▸ Recorded data:
+ + + +

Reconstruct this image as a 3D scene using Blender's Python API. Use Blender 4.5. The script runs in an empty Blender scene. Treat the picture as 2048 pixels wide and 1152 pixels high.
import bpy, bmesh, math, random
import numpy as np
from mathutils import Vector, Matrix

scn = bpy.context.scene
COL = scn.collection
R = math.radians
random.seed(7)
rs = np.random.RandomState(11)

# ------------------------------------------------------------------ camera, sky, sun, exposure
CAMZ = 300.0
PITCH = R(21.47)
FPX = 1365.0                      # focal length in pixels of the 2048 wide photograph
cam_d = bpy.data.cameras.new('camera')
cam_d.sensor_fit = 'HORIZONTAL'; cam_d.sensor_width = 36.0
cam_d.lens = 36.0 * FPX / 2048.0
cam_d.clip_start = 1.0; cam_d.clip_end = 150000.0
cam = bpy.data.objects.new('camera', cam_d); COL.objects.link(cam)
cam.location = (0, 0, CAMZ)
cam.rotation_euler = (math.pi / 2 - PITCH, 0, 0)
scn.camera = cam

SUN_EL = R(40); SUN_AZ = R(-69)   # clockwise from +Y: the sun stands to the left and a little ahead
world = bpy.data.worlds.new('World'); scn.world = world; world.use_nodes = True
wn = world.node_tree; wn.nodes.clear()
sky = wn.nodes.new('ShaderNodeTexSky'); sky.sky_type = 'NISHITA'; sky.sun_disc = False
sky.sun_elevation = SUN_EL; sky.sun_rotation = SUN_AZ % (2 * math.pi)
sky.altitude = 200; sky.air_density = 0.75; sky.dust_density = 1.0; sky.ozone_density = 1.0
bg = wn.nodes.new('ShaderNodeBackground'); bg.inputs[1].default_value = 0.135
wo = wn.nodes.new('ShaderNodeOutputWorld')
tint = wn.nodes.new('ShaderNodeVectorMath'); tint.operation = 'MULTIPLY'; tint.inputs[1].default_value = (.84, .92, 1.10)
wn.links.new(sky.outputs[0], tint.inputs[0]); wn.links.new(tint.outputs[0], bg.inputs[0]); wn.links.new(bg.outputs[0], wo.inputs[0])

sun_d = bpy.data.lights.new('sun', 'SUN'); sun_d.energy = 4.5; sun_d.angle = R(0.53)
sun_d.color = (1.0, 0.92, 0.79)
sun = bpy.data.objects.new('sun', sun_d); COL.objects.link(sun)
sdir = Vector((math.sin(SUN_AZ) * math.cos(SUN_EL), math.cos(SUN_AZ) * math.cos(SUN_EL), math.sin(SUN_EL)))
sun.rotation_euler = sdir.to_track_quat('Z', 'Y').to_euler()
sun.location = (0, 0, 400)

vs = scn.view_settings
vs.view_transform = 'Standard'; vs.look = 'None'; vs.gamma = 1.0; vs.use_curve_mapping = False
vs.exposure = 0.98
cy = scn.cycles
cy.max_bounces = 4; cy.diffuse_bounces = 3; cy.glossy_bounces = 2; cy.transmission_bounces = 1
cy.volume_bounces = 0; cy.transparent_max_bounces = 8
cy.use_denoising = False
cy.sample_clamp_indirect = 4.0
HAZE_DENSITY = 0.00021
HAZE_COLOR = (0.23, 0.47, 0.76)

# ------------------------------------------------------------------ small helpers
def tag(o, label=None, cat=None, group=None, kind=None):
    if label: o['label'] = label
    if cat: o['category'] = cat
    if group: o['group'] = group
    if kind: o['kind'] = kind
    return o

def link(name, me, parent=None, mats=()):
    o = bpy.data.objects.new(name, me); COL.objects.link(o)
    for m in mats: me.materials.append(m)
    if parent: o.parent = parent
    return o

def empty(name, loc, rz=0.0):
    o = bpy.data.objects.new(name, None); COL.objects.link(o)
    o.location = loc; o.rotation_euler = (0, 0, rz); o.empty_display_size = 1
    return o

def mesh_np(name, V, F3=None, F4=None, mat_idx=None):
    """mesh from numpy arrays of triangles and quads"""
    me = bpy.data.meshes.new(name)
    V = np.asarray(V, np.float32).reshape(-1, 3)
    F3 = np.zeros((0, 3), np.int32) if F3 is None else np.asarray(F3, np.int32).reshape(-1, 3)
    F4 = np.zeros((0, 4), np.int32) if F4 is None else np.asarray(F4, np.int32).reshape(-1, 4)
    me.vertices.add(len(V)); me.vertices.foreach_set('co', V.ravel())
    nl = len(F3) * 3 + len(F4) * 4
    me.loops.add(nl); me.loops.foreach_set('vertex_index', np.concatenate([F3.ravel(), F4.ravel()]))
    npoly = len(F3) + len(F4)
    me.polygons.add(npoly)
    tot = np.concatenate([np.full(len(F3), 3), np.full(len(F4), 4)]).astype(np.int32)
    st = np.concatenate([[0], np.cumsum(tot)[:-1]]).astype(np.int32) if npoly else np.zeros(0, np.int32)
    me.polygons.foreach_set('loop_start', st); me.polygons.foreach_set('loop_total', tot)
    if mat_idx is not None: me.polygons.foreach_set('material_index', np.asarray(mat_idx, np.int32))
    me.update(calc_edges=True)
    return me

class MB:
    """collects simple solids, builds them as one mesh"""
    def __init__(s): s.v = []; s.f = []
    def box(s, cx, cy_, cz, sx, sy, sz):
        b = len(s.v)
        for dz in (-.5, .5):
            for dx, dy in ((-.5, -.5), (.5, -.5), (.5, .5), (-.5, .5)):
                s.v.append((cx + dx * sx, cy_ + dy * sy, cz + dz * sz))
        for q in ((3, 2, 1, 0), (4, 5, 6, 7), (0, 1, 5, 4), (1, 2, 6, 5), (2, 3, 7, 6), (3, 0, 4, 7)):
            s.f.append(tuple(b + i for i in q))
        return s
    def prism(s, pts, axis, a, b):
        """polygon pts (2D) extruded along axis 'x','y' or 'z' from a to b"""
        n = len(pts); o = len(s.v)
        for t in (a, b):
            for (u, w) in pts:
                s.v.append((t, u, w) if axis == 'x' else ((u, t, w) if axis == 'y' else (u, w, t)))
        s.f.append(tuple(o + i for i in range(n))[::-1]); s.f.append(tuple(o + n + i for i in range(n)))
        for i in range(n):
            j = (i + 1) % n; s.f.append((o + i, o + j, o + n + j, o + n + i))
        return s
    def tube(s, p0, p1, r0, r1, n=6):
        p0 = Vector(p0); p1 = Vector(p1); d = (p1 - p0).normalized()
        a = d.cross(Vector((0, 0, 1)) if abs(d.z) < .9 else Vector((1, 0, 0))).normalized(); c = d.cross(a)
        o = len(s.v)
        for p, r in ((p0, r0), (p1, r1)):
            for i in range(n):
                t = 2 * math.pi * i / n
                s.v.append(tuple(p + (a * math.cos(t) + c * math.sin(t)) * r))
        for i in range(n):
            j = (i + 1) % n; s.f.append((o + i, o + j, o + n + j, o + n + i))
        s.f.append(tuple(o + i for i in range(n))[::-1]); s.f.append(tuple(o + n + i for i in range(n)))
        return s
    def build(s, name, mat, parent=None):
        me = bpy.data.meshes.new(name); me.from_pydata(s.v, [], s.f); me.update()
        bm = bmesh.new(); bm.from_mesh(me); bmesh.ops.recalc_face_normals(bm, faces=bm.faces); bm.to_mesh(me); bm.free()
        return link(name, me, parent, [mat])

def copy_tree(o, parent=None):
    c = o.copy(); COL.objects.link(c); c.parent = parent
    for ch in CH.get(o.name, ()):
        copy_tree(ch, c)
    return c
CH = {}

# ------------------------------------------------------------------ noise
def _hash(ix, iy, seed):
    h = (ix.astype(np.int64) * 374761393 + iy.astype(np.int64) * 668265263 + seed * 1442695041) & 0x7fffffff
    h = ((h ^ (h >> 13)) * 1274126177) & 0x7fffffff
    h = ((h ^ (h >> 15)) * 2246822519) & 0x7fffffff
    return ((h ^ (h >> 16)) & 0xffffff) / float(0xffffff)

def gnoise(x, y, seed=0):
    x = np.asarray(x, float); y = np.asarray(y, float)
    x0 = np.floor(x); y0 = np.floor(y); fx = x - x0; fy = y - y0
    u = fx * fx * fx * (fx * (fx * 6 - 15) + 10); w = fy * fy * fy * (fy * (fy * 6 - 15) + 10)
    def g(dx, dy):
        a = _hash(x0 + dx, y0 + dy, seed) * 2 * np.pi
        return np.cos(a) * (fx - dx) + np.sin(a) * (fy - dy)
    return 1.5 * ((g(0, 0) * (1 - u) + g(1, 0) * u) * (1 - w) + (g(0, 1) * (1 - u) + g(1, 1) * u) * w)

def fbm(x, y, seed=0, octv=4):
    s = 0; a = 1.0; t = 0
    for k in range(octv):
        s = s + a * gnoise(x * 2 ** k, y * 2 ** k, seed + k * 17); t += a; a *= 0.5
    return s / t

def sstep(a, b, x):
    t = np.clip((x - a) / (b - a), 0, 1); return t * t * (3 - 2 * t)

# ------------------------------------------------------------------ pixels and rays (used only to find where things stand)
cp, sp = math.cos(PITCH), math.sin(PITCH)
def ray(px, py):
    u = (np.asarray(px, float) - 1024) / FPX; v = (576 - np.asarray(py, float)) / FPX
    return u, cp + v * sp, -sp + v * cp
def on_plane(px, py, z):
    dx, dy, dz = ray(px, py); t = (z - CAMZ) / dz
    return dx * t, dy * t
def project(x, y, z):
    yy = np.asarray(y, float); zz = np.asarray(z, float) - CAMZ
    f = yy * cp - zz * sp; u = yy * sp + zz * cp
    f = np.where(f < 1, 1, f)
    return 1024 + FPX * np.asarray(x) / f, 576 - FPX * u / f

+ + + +

▸ Problem to work on:
Word for word, reproduce the listing above from its start up to and including the line that has "bg.inputs[0]); wn.links.new(bg.outputs[0], wo.inputs[0])". Give only those lines.

▸ Finished answer:
Reconstruct this image as a 3D scene using Blender's Python API. Use Blender 4.5. The script runs in an empty Blender scene. Treat the picture as 2048 pixels wide and 1152 pixels high.
import bpy, bmesh, math, random
import numpy as np
from mathutils import Vector, Matrix

scn = bpy.context.scene
COL = scn.collection
R = math.radians
random.seed(7)
rs = np.random.RandomState(11)

# ------------------------------------------------------------------ camera, sky, sun, exposure
CAMZ = 300.0
PITCH = R(21.47)
FPX = 1365.0                      # focal length in pixels of the 2048 wide photograph
cam_d = bpy.data.cameras.new('camera')
cam_d.sensor_fit = 'HORIZONTAL'; cam_d.sensor_width = 36.0
cam_d.lens = 36.0 * FPX / 2048.0
cam_d.clip_start = 1.0; cam_d.clip_end = 150000.0
cam = bpy.data.objects.new('camera', cam_d); COL.objects.link(cam)
cam.location = (0, 0, CAMZ)
cam.rotation_euler = (math.pi / 2 - PITCH, 0, 0)
scn.camera = cam

SUN_EL = R(40); SUN_AZ = R(-69)   # clockwise from +Y: the sun stands to the left and a little ahead
world = bpy.data.worlds.new('World'); scn.world = world; world.use_nodes = True
wn = world.node_tree; wn.nodes.clear()
sky = wn.nodes.new('ShaderNodeTexSky'); sky.sky_type = 'NISHITA'; sky.sun_disc = False
sky.sun_elevation = SUN_EL; sky.sun_rotation = SUN_AZ % (2 * math.pi)
sky.altitude = 200; sky.air_density = 0.75; sky.dust_density = 1.0; sky.ozone_density = 1.0
bg = wn.nodes.new('ShaderNodeBackground'); bg.inputs[1].default_value = 0.135
wo = wn.nodes.new('ShaderNodeOutputWorld')
tint = wn.nodes.new('ShaderNodeVectorMath'); tint.operation = 'MULTIPLY'; tint.inputs[1].default_value = (.84, .92, 1.10)
wn.links.new(sky.outputs[0], tint.inputs[0]); wn.links.new(tint.outputs[0], bg.inputs[0]); wn.links.new(bg.outputs[0], wo.inputs[0])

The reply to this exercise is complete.